My point in posting all these ship and unit memorials is not to single out any one, it is, rather, to remind us all that we have taken casualties before. There were times when we opened our morning papers and saw casualty lists with dozens, even hundreds of names, day after day, sometimes for weeks on end.
On average, over 20 Canadians were killed in action on every single one of the 2,100 plus days that we were at war from 1939 to 1945 ... some days no one was killed, some days they died by the hundreds. The average was higher in the (shorter) First War.
But it all changed.
I was, personally, shocked, by the
official and
general reactions to the loss, on 17 Apr 02, of four Canadian who were killed in a "friendly fire" incident. I was even more shocked when the media failed to remind us that sending Canadian soldiers to war ~ which is what Prime Minister Chrétien did in 2002 ~ has consequences. Instead of
accepting that deaths in battle, and even by accident, is the price of an
active foreign policy, we, Canada, at large, treated ourselves to an orgy of self pity and knee-jerk anti-Americanism. (I can understand the Chrétien governments interest in deflecting attention towards the Americans and away from the Canadian government's decisions to send soldiers to Afghanistan. I can also understand the media's
take: anti-Americanism sells soap, policy criticism doesn't.) Ten years later it was
reported that the Tarnak Farm incident still resonated. Of course it did, and should have, amongst the immediate families, but it became a "model" for reporting Canadian battle casualties. We lost 150+ CF members in Afghanistan over 10 years - fewer, in the
average year than we lost on the
average day in World War II. We have, I fear, lost our sense of perspective about going to war ... and that worries me.
How will we react, I wonder, when one of HMC ships is lost to an enemy attack and, as was the case with e.g. HMS Sheffield, 20 sailors are killed in action? Will the country "decide" that we ought to abandon an
active role in the world just because a few of our sons and daughters were killed in battle?

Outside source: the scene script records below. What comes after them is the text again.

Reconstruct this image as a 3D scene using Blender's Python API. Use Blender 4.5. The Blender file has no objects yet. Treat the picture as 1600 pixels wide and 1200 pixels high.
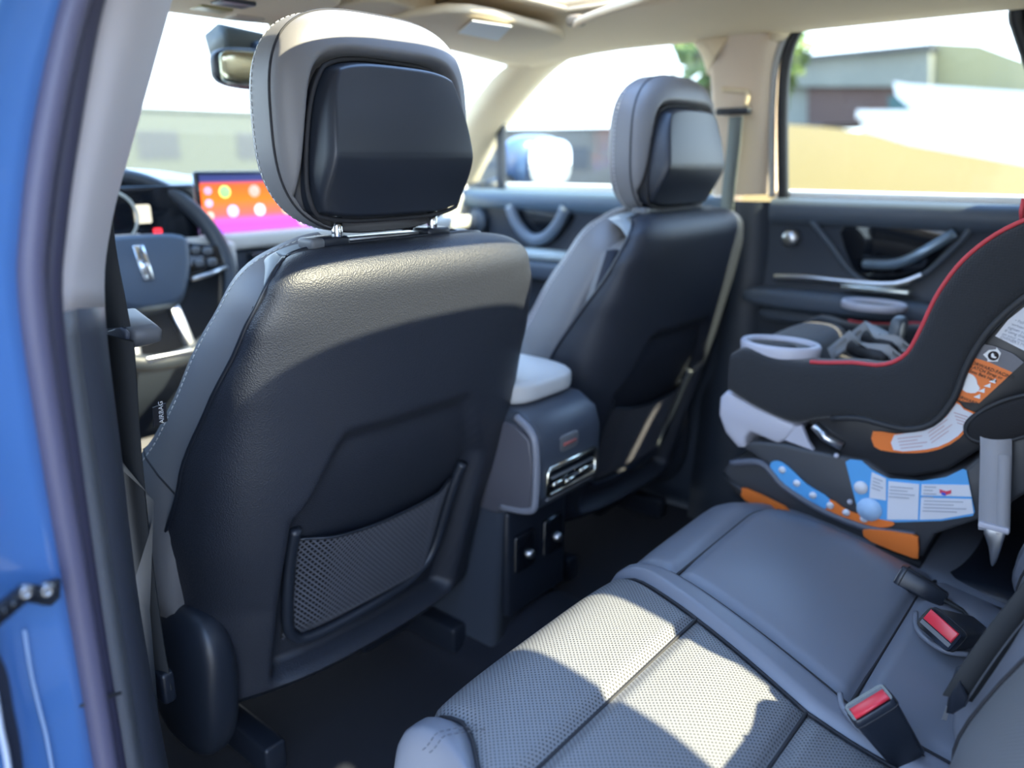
import bpy, bmesh, math, random
from mathutils import Vector, Matrix
random.seed(7)
R = math.radians
SC = bpy.context.scene
COL = SC.collection
# ------------------------------------------------------------------ camera
cam = bpy.data.cameras.new('camera'); camo = bpy.data.objects.new('camera', cam); COL.objects.link(camo)
camo.location = (-0.99, -0.70, 0.96)
camo.rotation_euler = (R(90-16.1), 0, R(-50.2))
cam.sensor_width = 36; cam.lens = 36*1209/1600; cam.clip_start = .02; cam.clip_end = 500
cam.dof.use_dof = True; cam.dof.focus_distance = .86; cam.dof.aperture_fstop = 2.5
SC.camera = camo
# ------------------------------------------------------------------ sky, sun, exposure
W = bpy.data.worlds.new('sky'); SC.world = W; W.use_nodes = True
nt = W.node_tree; nt.nodes.clear()
wo = nt.nodes.new('ShaderNodeOutputWorld'); bg = nt.nodes.new('ShaderNodeBackground')
tc = nt.nodes.new('ShaderNodeTexCoord'); sp = nt.nodes.new('ShaderNodeSeparateXYZ'); cr = nt.nodes.new('ShaderNodeValToRGB')
nt.links.new(tc.outputs['Generated'], sp.inputs[0]); nt.links.new(sp.outputs[2], cr.inputs[0]); nt.links.new(cr.outputs[0], bg.inputs[0]); nt.links.new(bg.outputs[0], wo.inputs[0])
cr.color_ramp.elements[0].color = (.82, .91, 1, 1); cr.color_ramp.elements[0].position = 0.02
cr.color_ramp.elements[1].color = (.33, .55, 1, 1); cr.color_ramp.elements[1].position = 0.7
bg.inputs[1].default_value = 2.6
sun = bpy.data.lights.new('sun', 'SUN'); sun.energy = 10.5; sun.angle = R(.5); sun.color = (1, .88, .6)
suno = bpy.data.objects.new('sun', sun); COL.objects.link(suno)
sdir = Vector((.35, -.94, 1.05)).normalized()
suno.rotation_euler = sdir.to_track_quat('Z', 'Y').to_euler(); suno.location = (3, -12, 10)
SC.view_settings.view_transform = 'Standard'; SC.view_settings.look = 'None'; SC.view_settings.gamma = 1
SC.view_settings.exposure = 1.25

# ------------------------------------------------------------------ materials
MATS = {}
def mat(name, col, rough=.5, metal=0, spec=.5, bump=None, alpha=None, emit=None, coat=0, sheen=0, vary=0):
    """bump: (kind, scale, strength, distance)"""
    if name in MATS: return MATS[name]
    m = bpy.data.materials.new(name); m.use_nodes = True; n = m.node_tree; b = n.nodes['Principled BSDF']
    b.inputs['Base Color'].default_value = (*col, 1); b.inputs['Roughness'].default_value = rough
    b.inputs['Metallic'].default_value = metal; b.inputs['Specular IOR Level'].default_value = spec
    b.inputs['Coat Weight'].default_value = coat; b.inputs['Sheen Weight'].default_value = sheen
    t = n.nodes.new('ShaderNodeTexCoord')
    if vary:
        no = n.nodes.new('ShaderNodeTexNoise'); no.inputs['Scale'].default_value = 9; no.inputs['Detail'].default_value = 4
        mx = n.nodes.new('ShaderNodeMix'); mx.data_type = 'RGBA'
        mx.inputs[6].default_value = (*[c*(1-vary) for c in col], 1); mx.inputs[7].default_value = (*[min(1, c*(1+vary)) for c in col], 1)
        n.links.new(t.outputs['Object'], no.inputs['Vector']); n.links.new(no.outputs['Fac'], mx.inputs[0]); n.links.new(mx.outputs[2], b.inputs['Base Color'])
    if bump:
        k, sc, st, ds = bump
        if k == 'grain':
            x = n.nodes.new('ShaderNodeTexVoronoi'); x.inputs['Scale'].default_value = sc; x.feature = 'SMOOTH_F1'; x.inputs['Smoothness'].default_value = .6; o = x.outputs['Distance']
        else:
            x = n.nodes.new('ShaderNodeTexNoise'); x.inputs['Scale'].default_value = sc; x.inputs['Detail'].default_value = 3; o = x.outputs['Fac']
        bp = n.nodes.new('ShaderNodeBump'); bp.inputs['Strength'].default_value = st; bp.inputs['Distance'].default_value = ds
        n.links.new(t.outputs['Object'], x.inputs['Vector']); n.links.new(o, bp.inputs['Height']); n.links.new(bp.outputs[0], b.inputs['Normal'])
    if emit: b.inputs['Emission Color'].default_value = (*emit[0], 1); b.inputs['Emission Strength'].default_value = emit[1]
    if alpha is not None: b.inputs['Alpha'].default_value = alpha
    m.diffuse_color = (*col, 1)
    MATS[name] = m; return m
def glass(name, tint, gl=.06):
    m = bpy.data.materials.new(name); m.use_nodes = True; n = m.node_tree; n.nodes.clear()
    o = n.nodes.new('ShaderNodeOutputMaterial'); mx = n.nodes.new('ShaderNodeMixShader'); tr = n.nodes.new('ShaderNodeBsdfTransparent'); g = n.nodes.new('ShaderNodeBsdfGlossy')
    tr.inputs[0].default_value = (*tint, 1); g.inputs['Roughness'].default_value = .02; mx.inputs[0].default_value = gl
    n.links.new(tr.outputs[0], mx.inputs[1]); n.links.new(g.outputs[0], mx.inputs[2]); n.links.new(mx.outputs[0], o.inputs[0])
    MATS[name] = m; return m
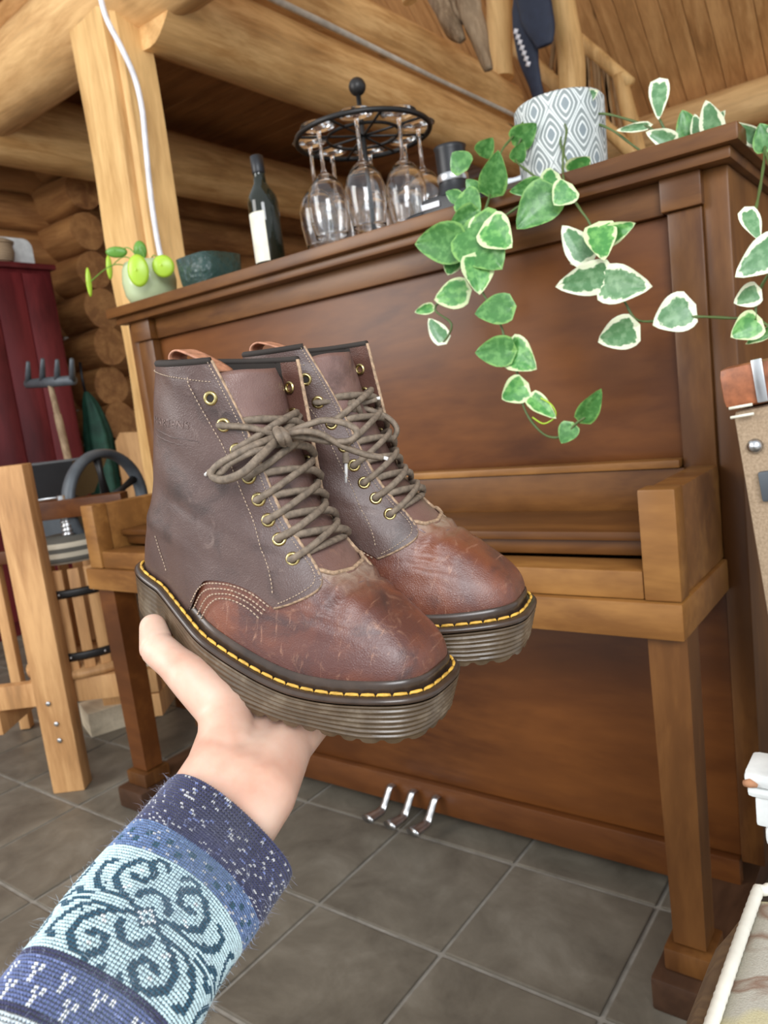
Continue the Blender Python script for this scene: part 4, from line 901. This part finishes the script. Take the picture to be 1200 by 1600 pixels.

We need to remember ... not the dead ~ they are dead and nothing can change that ... we must remember that, as my
signature says, that "it is worse to bring nations to such misery, weakness and baseness as to have neither strength nor courage to contend for anything; to have nothing left worth defending and to give the name of peace to desolation." That's my
fear: that our inability to accept casualties will further empower weak, timid, silly governments to withdraw from the world and to refuse to protect and promote our interests in that big, dangerous world.